ARPI INSIGHT

The Accumulation Problem

How Small Decisions Destabilise Planetary Boundaries

The Accumulation Problem

More often it emerges from the accumulation of millions of individually reasonable decisions operating without awareness of planetary limits.

A small company manufacturing children’s plastic toys provides a simple example.

At the level of the individual business, every decision can appear rational:

• plastic is inexpensive and durable

• global shipping is efficient

• consumer demand is strong

• regulatory compliance is satisfied

Nothing in this chain appears irresponsible.

Yet when these locally rational decisions are repeated across thousands of companies and billions of products, the planetary system begins to experience cumulative stress.

Plastic toys illustrate the pattern clearly

A toy may be used for a few weeks or months. The plastic from which it is made may persist for centuries.

Each product contributes only a tiny amount of material waste and environmental pressure.

But the aggregate effect of billions of such products contributes to:

• microplastic pollution in oceans

• persistent chemical contamination

• fossil resource extraction

• carbon emissions from manufacturing and transport

• long-lived waste accumulation

None of these outcomes are the result of a single actor.

They emerge from a structural mismatch between how decisions are made and the scale at which planetary systems operate.

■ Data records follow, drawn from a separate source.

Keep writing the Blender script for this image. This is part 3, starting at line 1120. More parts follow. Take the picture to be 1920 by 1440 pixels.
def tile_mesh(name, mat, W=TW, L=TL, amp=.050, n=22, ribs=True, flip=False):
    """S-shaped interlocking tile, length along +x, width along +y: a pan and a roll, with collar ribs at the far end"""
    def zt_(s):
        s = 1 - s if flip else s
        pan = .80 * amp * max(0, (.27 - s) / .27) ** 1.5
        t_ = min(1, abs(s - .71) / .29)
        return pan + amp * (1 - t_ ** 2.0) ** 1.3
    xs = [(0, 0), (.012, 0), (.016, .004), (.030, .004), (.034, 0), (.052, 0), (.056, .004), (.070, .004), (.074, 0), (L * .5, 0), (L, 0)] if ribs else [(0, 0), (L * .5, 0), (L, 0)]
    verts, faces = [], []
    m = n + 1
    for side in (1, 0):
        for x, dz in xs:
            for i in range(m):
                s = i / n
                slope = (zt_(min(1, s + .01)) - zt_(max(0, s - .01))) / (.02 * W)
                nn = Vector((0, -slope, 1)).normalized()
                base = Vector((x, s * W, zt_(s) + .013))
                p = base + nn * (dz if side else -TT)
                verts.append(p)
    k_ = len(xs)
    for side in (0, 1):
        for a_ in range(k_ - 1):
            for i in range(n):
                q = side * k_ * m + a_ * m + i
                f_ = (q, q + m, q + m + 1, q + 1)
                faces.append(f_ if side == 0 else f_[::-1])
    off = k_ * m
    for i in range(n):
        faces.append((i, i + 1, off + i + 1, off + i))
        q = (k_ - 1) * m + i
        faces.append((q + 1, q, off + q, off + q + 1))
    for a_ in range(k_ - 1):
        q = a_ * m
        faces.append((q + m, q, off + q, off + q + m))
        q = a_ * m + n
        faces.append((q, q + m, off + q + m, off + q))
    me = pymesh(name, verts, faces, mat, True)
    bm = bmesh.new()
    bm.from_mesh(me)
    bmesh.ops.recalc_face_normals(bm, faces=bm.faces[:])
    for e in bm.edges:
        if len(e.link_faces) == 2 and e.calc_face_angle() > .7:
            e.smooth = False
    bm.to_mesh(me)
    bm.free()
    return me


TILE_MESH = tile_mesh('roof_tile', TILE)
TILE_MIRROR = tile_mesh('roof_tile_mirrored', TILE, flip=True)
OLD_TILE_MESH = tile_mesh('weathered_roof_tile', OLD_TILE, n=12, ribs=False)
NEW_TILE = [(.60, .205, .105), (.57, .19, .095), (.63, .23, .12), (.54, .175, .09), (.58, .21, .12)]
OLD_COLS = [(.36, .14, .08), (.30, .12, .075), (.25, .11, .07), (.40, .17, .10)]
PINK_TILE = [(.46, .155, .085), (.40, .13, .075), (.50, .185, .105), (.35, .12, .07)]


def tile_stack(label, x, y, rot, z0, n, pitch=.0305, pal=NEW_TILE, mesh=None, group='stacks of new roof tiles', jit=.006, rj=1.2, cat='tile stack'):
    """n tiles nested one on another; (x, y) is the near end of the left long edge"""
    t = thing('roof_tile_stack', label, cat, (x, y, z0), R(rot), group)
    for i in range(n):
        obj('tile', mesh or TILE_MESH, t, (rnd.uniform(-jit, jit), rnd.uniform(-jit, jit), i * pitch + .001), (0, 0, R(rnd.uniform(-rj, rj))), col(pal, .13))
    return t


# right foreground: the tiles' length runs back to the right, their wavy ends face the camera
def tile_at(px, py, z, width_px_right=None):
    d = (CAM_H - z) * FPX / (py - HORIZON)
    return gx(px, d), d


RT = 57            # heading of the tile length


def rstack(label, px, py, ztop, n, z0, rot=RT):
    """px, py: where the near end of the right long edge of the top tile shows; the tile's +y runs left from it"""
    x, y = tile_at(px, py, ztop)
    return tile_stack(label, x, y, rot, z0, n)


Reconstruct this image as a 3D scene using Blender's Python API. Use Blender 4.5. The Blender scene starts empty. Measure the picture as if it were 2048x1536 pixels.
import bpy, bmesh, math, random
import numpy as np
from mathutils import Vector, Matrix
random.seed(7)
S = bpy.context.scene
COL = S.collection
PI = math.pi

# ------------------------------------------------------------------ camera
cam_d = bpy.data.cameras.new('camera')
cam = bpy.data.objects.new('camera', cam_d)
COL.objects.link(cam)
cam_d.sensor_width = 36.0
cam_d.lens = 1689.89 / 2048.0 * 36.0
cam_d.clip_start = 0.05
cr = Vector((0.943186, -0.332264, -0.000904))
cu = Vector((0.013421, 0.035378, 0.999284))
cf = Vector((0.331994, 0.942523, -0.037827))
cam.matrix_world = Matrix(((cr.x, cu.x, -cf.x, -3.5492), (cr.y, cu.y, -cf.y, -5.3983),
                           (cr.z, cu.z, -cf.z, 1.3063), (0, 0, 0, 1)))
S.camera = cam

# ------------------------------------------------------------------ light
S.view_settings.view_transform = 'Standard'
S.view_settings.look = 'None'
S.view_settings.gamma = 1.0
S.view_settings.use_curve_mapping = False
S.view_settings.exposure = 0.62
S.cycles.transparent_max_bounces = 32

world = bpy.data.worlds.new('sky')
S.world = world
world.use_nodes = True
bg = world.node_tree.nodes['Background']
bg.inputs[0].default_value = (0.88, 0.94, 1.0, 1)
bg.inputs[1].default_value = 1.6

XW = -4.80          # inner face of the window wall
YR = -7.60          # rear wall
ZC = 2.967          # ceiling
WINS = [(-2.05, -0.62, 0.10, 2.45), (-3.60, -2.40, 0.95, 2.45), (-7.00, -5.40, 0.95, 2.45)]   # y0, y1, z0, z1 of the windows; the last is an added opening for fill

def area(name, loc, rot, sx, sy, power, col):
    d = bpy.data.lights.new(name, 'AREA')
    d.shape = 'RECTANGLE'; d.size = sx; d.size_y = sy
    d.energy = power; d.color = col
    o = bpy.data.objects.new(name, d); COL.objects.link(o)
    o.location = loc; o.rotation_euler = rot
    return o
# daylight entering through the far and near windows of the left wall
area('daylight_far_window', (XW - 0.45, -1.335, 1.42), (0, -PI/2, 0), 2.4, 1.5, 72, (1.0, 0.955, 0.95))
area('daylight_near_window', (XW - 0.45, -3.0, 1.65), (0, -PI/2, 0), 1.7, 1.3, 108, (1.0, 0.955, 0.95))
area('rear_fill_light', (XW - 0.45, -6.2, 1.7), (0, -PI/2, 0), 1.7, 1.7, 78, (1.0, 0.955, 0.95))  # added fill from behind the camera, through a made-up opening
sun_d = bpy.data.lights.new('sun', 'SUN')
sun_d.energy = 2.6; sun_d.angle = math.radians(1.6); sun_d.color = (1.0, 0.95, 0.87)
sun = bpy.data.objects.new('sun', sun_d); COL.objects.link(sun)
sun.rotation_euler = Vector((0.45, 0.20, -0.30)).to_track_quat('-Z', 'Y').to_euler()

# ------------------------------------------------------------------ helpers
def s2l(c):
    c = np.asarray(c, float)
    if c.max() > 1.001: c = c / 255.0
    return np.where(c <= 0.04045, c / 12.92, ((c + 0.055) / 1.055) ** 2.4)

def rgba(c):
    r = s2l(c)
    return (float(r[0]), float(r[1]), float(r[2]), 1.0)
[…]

Most economic decisions are evaluated locally:

company profitability

consumer demand

regulatory compliance

But planetary stability operates at a completely different scale.

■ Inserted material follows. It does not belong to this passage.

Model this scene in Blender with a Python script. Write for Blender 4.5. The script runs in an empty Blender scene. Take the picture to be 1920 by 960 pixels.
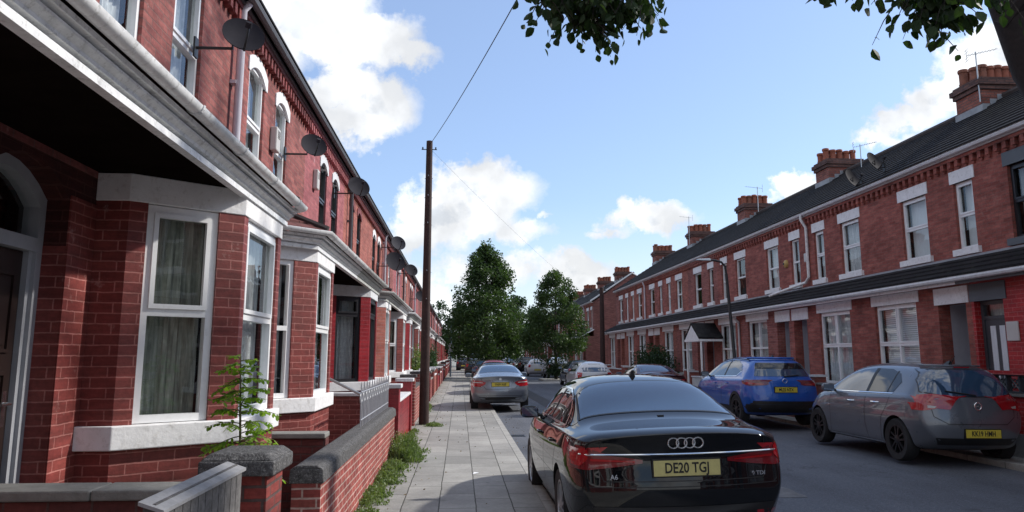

Earth system boundaries are not negotiated by individual companies. They are governed by physics.

When billions of small actions accumulate without reference to those boundaries, the result is systemic instability.

This is why climate change and ecological disruption are not simply emissions problems.

They are coherence problems.

Atmosphere, oceans, land systems, industry, finance and consumption form a single coupled system.

If each component optimises locally without reference to planetary conditions, the overall system drifts beyond the boundaries that sustain it.

Boundary-governed stewardship begins by recognising this accumulation problem.

The challenge is not only to regulate large actors or dramatic interventions.

It is to ensure that billions of small decisions remain compatible with the stability of the Earth system itself.

Physics is not concerned with intention. It only accounts for totals.